The Wrestling Women vs. the Aztec Mummy
Ross of Ottawa
Ross of Ottawa
ottaross

They want the mummy to be dangerous, but he's not got many moves in the fight scenes. A few low-energy karate chops.

Louisa
Louisa
Louisa@mastodon.xyz

At least I'm secure in the knowledge that wrestling has always been extremely boring, despite what large chunks of the 80s and 00s might say

#Monsterdon

Bluedepth

she’s not wearing a wire. She’s wearing an FCC piracy station violation! Wired into her brassiere. At least 50,000 watts of raw transmitting power!

Bluedepth

Charlotte, awaken! You’ll be encountering a heartwarming pig named Wilbur. Let him root around in your truffle patch.

David Zaslavsky
David Zaslavsky
diazona@techhub.social

Y'know, normally when you get flowers delivered in the middle of an assassination attempt, it's perfectly unsuspicious and is definitely not anything interesting hidden in them

#Monsterdon

Floaty Birb
Floaty Birb
floatybirb

Okay, also the Secret Aztec Codex is split into three parts and hidden in a hotel, which is where you normally hide codexes, and both Team Good and Team Evil are sending agents (Wrestling Women and Goons, respectively) to recover it.

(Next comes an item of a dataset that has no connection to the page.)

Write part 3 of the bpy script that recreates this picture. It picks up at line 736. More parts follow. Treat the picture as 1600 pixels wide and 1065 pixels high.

Since Mesoamerican books were kind of folded up like American road maps, I'm guessing this codex just came apart because people forgot which way to fold it back up again until it broke into fragments.

Bluedepth

opens letter… I see Samsung has accepted my LED design. Muhahahaha!

Bluedepth

funny how the spy camera pans and scans as people move about. Pickle Rick! Best explanation for it.

Ben Zanin
Ben Zanin
gnomon

The sound effects during this brawl are hilarious. Is that galloping? Are they wearing tap shoes?

Floaty Birb
Floaty Birb
floatybirb

Alright, so um... the plot escalates and a guy with different evil facial hair just walks into an apartment, kidnaps a Definitely Not Wrestling woman and walking out, leaving an ominous note. I have to appreciate the rapidness of this scene... the dude kidnaps the lady like I'd kidnap a pint of ice cream from the refrigerator.

Two Probably Wrestling women and the one good dude stumble in on the scene of the crime and discuss its brazen evilness.

Bluedepth

she’ll do everything I order. Get me a cup of coffee.

Floaty Birb
Floaty Birb
floatybirb

After the conference of evil we get a conference of good, where a dude is explaining the plot of the movie to three women, two or more of which are Wrestling Women. Anyway, the Black Dragon wants to capture this guy who knows where the secret Aztec codex is and team not evil wants to stop him.

The plot was more complicated than that but I didn't summarize it right because I was shit posting.